On Thursday, Oracle (NYSE:ORCL) received an upgrade from Argus, moving from a Hold to a Buy rating, accompanied by a new price target set at $145 per share. The upgrade follows Oracle's reported fiscal performance, which included a 16% increase in non-GAAP earnings per share (EPS) on a 7% growth in revenue.
Argus has adjusted its fiscal year 2024 EPS estimate for Oracle to $5.61, up from the prior $5.59, and forecasts a rise to $6.18 from $6.03 for the following fiscal year. These estimates suggest an average EPS growth of 10% over the next two years. Additionally, Argus has a long-term earnings growth rate forecast for Oracle at 8%.
The investment firm's optimism is partly based on the significant milestone Oracle achieved in its fiscal third quarter of 2024, where its rapidly expanding cloud revenue surpassed its legacy license support revenue for the first time.
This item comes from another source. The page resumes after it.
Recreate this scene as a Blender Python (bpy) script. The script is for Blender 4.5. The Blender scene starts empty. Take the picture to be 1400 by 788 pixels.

This shift indicates that cloud services are expected to become an increasingly dominant component of Oracle's total revenue.
Oracle's management has confirmed its objective for the company to achieve $65 billion in revenue by fiscal year 2026, which would represent a compound annual growth rate (CAGR) of 9% from fiscal year 2023. The company is poised to capitalize on the ongoing trend of enterprise cloud digitization, transitioning from its traditional on-premise database software to cloud-based offerings.
The company faces the challenge of meeting high demand for its services, which currently exceeds its capacity. Oracle is actively investing in the expansion of its global data centers to address this issue. Furthermore, Oracle aims to maintain its market share against competitors such as Amazon Web Services, Microsoft Azure, and Google Cloud Platform, leveraging its partnerships with Microsoft Azure and AI chip producer NVIDIA.
While Oracle's aggressive share buybacks have been put on hold as it works to fortify its balance sheet following the acquisition of Cerner, analysts note the company's history of shareholder-friendly initiatives, including strong dividend growth.